Aziz İslam uleması şartların zorlamasıyla içtihada baş vuran tüketici konumuna düşmemeli. Ulemanın tüketen değil, üreten olması lazım. Ulema ilerde oluşacak şartların çıkabileceği sorunların zaman ve zeminini geniş bir tahayyül ve ilmi melekeleriyle görmeleri gerekir. Bu bağlamda İslam’ın zaman üstü evrensel ilke ve prensipleri ufkuyla üreten ulemanın tüketici konumundan çıkması lazım. Çünkü İslam medeniyeti bir fıkıh medeniyetidir. Bu medeniyetin banileri fakihlerdir. Fıkıh ve fakihin donması toplumun felç olması demektir. Bugün çektiğimiz sıkıntılar fıkhi ruhumuzun hasta olmasından kaynaklanmaktadır. Bu manada iki büyük çelişkiyi yaşamaktayız. Biri üretmeden eski geleneği olduğu gibi uygulamaya çalışmak. Diğeri de o köklü İslam geleneğine düşmanca dil kullanarak oryantalizme çanak tutanların sergiledikleri yöntem.

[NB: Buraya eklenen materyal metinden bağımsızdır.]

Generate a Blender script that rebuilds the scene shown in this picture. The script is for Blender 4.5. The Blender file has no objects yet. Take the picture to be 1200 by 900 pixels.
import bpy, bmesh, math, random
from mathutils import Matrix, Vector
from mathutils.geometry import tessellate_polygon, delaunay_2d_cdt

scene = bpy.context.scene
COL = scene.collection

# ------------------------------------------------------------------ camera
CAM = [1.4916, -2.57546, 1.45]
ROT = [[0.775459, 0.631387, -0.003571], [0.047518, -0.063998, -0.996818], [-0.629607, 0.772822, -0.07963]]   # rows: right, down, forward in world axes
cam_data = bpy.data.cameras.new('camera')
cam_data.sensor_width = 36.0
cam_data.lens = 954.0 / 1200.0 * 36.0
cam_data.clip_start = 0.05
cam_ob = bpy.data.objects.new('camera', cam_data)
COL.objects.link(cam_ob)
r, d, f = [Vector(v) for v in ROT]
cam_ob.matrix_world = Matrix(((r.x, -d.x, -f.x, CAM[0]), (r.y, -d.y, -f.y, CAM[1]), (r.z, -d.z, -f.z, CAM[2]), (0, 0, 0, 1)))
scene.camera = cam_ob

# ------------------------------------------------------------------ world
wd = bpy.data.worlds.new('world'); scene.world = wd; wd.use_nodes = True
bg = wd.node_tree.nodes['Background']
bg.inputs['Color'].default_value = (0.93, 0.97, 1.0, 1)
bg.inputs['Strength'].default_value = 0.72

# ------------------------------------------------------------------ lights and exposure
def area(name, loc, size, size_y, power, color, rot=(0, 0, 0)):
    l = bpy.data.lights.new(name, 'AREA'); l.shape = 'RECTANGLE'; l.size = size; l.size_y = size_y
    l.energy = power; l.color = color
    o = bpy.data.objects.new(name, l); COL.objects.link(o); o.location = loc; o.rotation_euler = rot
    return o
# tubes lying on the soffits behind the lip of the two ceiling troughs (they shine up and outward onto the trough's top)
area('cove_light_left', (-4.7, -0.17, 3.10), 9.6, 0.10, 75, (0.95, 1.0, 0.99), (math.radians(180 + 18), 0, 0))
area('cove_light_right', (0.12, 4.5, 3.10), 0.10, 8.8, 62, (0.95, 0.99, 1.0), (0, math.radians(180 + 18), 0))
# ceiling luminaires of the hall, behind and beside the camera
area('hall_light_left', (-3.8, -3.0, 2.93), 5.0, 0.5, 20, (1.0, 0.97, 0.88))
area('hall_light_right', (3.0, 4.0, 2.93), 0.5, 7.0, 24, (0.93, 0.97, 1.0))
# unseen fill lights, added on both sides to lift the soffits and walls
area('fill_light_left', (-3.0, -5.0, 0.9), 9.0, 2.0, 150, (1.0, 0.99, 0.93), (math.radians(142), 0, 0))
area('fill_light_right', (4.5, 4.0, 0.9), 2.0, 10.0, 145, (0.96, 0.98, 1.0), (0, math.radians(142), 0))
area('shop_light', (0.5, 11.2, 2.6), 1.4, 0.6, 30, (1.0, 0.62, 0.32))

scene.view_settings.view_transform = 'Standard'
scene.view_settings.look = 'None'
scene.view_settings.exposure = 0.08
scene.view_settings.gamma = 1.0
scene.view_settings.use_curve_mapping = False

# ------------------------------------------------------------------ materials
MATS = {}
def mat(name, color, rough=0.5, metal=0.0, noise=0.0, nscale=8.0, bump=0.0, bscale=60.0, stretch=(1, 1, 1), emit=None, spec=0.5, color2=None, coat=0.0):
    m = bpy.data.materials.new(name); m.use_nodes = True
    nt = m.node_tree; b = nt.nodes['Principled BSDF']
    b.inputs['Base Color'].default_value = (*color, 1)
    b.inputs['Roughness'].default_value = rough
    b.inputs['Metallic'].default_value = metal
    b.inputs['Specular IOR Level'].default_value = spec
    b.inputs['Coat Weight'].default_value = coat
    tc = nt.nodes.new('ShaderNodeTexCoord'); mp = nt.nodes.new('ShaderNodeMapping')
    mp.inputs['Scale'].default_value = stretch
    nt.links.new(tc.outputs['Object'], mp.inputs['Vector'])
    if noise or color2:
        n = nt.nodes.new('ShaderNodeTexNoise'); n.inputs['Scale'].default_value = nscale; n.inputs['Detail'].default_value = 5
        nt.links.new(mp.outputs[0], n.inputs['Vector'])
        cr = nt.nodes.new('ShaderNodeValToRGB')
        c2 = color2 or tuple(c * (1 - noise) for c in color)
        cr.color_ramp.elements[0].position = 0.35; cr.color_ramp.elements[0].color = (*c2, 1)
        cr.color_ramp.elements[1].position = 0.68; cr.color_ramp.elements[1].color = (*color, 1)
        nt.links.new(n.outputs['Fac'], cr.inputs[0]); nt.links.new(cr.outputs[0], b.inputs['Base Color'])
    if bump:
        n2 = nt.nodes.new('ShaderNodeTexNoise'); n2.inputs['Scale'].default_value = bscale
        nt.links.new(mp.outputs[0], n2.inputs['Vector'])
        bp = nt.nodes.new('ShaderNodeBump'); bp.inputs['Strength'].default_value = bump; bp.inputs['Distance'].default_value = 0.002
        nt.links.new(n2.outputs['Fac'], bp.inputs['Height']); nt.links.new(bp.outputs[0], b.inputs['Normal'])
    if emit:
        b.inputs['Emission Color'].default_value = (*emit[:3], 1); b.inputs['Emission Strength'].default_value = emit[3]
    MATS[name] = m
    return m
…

Aziz İslam’ın temel kaynakları ve Aziz peygamberin hayatının bütün boyutları kayıt altına alınarak günümüze kadar gelmiştir. Bu özellik hiçbir uygarlığa nasip olmamıştır. Bu yönüyle ne kadar hamd etsek azdır. İşte fıkhın temhik edilmiş bu rahmet kuyusundan kana kana su içebilmemiz için, ileri görüşlü, ufku açık cesur ama köklerine bağlı fakihlerin olması gerekir. Örneğin, günümüz cahili sistemlerin kanun ve silah zoruyla Müslümanların başına bela ettikleri faiz kurumlarının işleyişine fetva verme yerine, İslam’ın faizsiz mali finans sistemini nasıl günümüze uygulayabilirim diye içtihat eden olması gerekir.

Her konuda olduğu gibi medeniyetimizin mali finans konusunda da kendine has bir üslubu ve işleyişi vardır. Zaman üstü ve evrensel olan fıkhımızın bu ruhunun fakihlerimizin zihin dünyasında yeniden inşa edilmesi lazım. Bu mali finansal ruh fıkıh medeniyet kodlarımızda mevcuttur. Mesele bunu gönümüz dilinde okuyup okuyamama sorunudur.